◆ Goal
Go through the data below and copy it exactly, skipping every picture.

◆ Supplied material
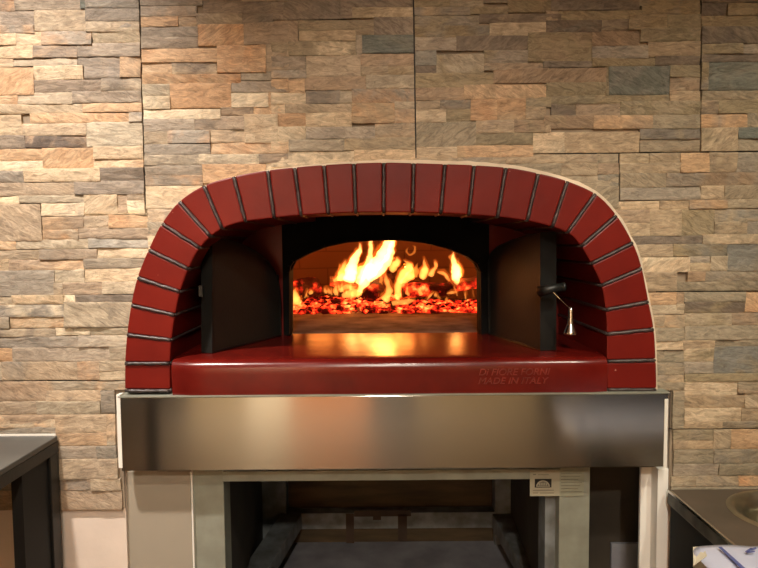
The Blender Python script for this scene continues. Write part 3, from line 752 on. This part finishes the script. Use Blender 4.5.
# stainless fascia
YF = -.043
bm = bmesh.new()
pbox(bm, 120.5, 395.6, 668, 469, YF, -.004)
fas = obj('steel_fascia', bm, 'steel', oven, bevel=.0015); fas['label'] = 'brushed stainless steel band'
bm = bmesh.new(); pbox(bm, 117.4, 395, 121.2, 468, YF-.001, YF+.02); obj('edge_film', bm, 'film', fas)
bm = bmesh.new(); pbox(bm, 664.2, 399, 667.6, 468, YF-.0012, YF); obj('edge_film', bm, 'film', fas)
bm = bmesh.new(); pbox(bm, 117.8, 394.4, 670, 395.6, YF-.001, -.002); obj('fascia_top_edge', bm, 'galv', fas)
# oven support slab behind the fascia
sb0 = P(390, 396, .05).z
bm = bmesh.new(); box(bm, (hx0+.01, .01, P(390, 470, 0).z), (hx1-.01, 1.55, zbase-.055)); 
obj('support_slab', bm, 'brown', oven)

# ------------------------------------------------------------------ STAND below
stand = thing('oven_stand', 'galvanised steel frame stand with side boards under the red pizza oven', 'stand', (0, .4, 0))
zt = P(390, 470.5, 0).z
YS = .012
def down(x0, x1, Yf, Yb, m, name, zt_=None, z0=.0, parent=stand, yref=520):
    a, b2 = P(x0, yref, Yf).x, P(x1, yref, Yf).x
    return obj(name, BB((a, Yf, z0), (b2, Yb, zt_ or zt)), m, parent, bevel=.0015)
down(125.5, 191.5, YS-.004, YS+.012, 'greige', 'side_board')['label'] = 'greige side board'
down(191.5, 193.5, YS-.008, YS+.012, 'film', 'board_edge')
down(193.5, 224.5, YS, YS+.06, 'galv', 'front_post')
down(559, 589.5, YS, YS+.06, 'galv', 'front_post')
down(545, 559, YS+.03, YS+.09, 'galvdark', 'post_gusset', zt-.02)
down(657, 668, YS-.014, YS+.02, 'white', 'side_board')['label'] = 'white side board'
down(640, 657, YS+.02, YS+.03, 'white', 'side_board')['label'] = 'recessed white side board'
bm = bmesh.new(); pbox(bm, 222, 470, 559.5, 480.5, YS-.002, YS+.05); obj('front_rail', bm, 'galv', stand, bevel=.0015)
bm = bmesh.new(); pbox(bm, 226.5, 479, 228.5, 575, YS+.055, YS+.06); obj('seal_strip', bm, 'black', stand)
YR = .81
zr1, zr0 = P(390, 513, YR).z, P(390, 528.5, YR).z
down(262, 286, YR, YR+.06, 'galvdark', 'rear_post', yref=500)
down(495, 513, YR, YR+.06, 'galvdark', 'rear_post', yref=500)
bm = bmesh.new(); pbox(bm, 286, 513, 495, 528.5, YR, YR+.05); rail = obj('rear_rail', bm, 'galvdark', stand)
for (a, b2, c, d) in ((346, 514, 354, 543), (354, 510.5, 411, 516.5), (398, 514, 407, 541), (373, 516, 381, 520)):
    bm = bmesh.new(); pbox(bm, a, b2, c, d, YR-.003, YR-.0005); obj('packing_tape', bm, 'tape', rail)
bm = bmesh.new(); pbox(bm, 280, 470, 505, 512, YR+.07, YR+.08); obj('back_board', bm, 'brown', stand)
bm = bmesh.new(); pbox(bm, 284, 527, 500, 545, YR+.03, YR+.04); obj('kick_board', bm, 'brown', stand)
def bar(p0, p1, w, h, m, name):
    d = Vector(p1)-Vector(p0); s = Vector((d.y, -d.x, 0)).normalized()*w
    bm = bmesh.new(); prism(bm, [Vector(p0), Vector(p0)+s, Vector(p0)+s+Vector((0, 0, -h)), Vector(p0)+Vector((0, 0, -h))], d)
    return obj(name, bm, m, stand, bevel=.0015)
a = P(281, 513, YR); b2 = PZ(243, 568, a.z); b2 = a+(b2-a)*1.6; b2.z = a.z
bar(a, b2, -.075, .05, 'galvdark', 'side_rail')
a = P(513, 513, YR); b2 = a.copy(); b2 = PZ(548, 568, a.z); b2 = a+(b2-a)*1.6; b2.z = a.z
bar(a, b2, .075, .05, 'galvdark', 'side_rail')
zsh = P(390, 543, YR+.02).z
obj('lower_shelf', BB((P(262, 520, YR).x, .1, zsh-.01), (P(520, 520, YR).x, YR+.03, zsh)), 'floorpanel', stand)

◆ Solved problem
The Blender Python script for this scene continues. Write part 3, from line 752 on. This part finishes the script. Use Blender 4.5.
# stainless fascia
YF = -.043
bm = bmesh.new()
pbox(bm, 120.5, 395.6, 668, 469, YF, -.004)
fas = obj('steel_fascia', bm, 'steel', oven, bevel=.0015); fas['label'] = 'brushed stainless steel band'
bm = bmesh.new(); pbox(bm, 117.4, 395, 121.2, 468, YF-.001, YF+.02); obj('edge_film', bm, 'film', fas)
bm = bmesh.new(); pbox(bm, 664.2, 399, 667.6, 468, YF-.0012, YF); obj('edge_film', bm, 'film', fas)
bm = bmesh.new(); pbox(bm, 117.8, 394.4, 670, 395.6, YF-.001, -.002); obj('fascia_top_edge', bm, 'galv', fas)
# oven support slab behind the fascia
sb0 = P(390, 396, .05).z
bm = bmesh.new(); box(bm, (hx0+.01, .01, P(390, 470, 0).z), (hx1-.01, 1.55, zbase-.055)); 
obj('support_slab', bm, 'brown', oven)

# ------------------------------------------------------------------ STAND below
stand = thing('oven_stand', 'galvanised steel frame stand with side boards under the red pizza oven', 'stand', (0, .4, 0))
zt = P(390, 470.5, 0).z
YS = .012
def down(x0, x1, Yf, Yb, m, name, zt_=None, z0=.0, parent=stand, yref=520):
    a, b2 = P(x0, yref, Yf).x, P(x1, yref, Yf).x
    return obj(name, BB((a, Yf, z0), (b2, Yb, zt_ or zt)), m, parent, bevel=.0015)
down(125.5, 191.5, YS-.004, YS+.012, 'greige', 'side_board')['label'] = 'greige side board'
down(191.5, 193.5, YS-.008, YS+.012, 'film', 'board_edge')
down(193.5, 224.5, YS, YS+.06, 'galv', 'front_post')
down(559, 589.5, YS, YS+.06, 'galv', 'front_post')
down(545, 559, YS+.03, YS+.09, 'galvdark', 'post_gusset', zt-.02)
down(657, 668, YS-.014, YS+.02, 'white', 'side_board')['label'] = 'white side board'
down(640, 657, YS+.02, YS+.03, 'white', 'side_board')['label'] = 'recessed white side board'
bm = bmesh.new(); pbox(bm, 222, 470, 559.5, 480.5, YS-.002, YS+.05); obj('front_rail', bm, 'galv', stand, bevel=.0015)
bm = bmesh.new(); pbox(bm, 226.5, 479, 228.5, 575, YS+.055, YS+.06); obj('seal_strip', bm, 'black', stand)
YR = .81
zr1, zr0 = P(390, 513, YR).z, P(390, 528.5, YR).z
down(262, 286, YR, YR+.06, 'galvdark', 'rear_post', yref=500)
down(495, 513, YR, YR+.06, 'galvdark', 'rear_post', yref=500)
bm = bmesh.new(); pbox(bm, 286, 513, 495, 528.5, YR, YR+.05); rail = obj('rear_rail', bm, 'galvdark', stand)
for (a, b2, c, d) in ((346, 514, 354, 543), (354, 510.5, 411, 516.5), (398, 514, 407, 541), (373, 516, 381, 520)):
    bm = bmesh.new(); pbox(bm, a, b2, c, d, YR-.003, YR-.0005); obj('packing_tape', bm, 'tape', rail)
bm = bmesh.new(); pbox(bm, 280, 470, 505, 512, YR+.07, YR+.08); obj('back_board', bm, 'brown', stand)
bm = bmesh.new(); pbox(bm, 284, 527, 500, 545, YR+.03, YR+.04); obj('kick_board', bm, 'brown', stand)
def bar(p0, p1, w, h, m, name):
    d = Vector(p1)-Vector(p0); s = Vector((d.y, -d.x, 0)).normalized()*w
    bm = bmesh.new(); prism(bm, [Vector(p0), Vector(p0)+s, Vector(p0)+s+Vector((0, 0, -h)), Vector(p0)+Vector((0, 0, -h))], d)
    return obj(name, bm, m, stand, bevel=.0015)
a = P(281, 513, YR); b2 = PZ(243, 568, a.z); b2 = a+(b2-a)*1.6; b2.z = a.z
bar(a, b2, -.075, .05, 'galvdark', 'side_rail')
a = P(513, 513, YR); b2 = a.copy(); b2 = PZ(548, 568, a.z); b2 = a+(b2-a)*1.6; b2.z = a.z
bar(a, b2, .075, .05, 'galvdark', 'side_rail')
zsh = P(390, 543, YR+.02).z
obj('lower_shelf', BB((P(262, 520, YR).x, .1, zsh-.01), (P(520, 520, YR).x, YR+.03, zsh)), 'floorpanel', stand)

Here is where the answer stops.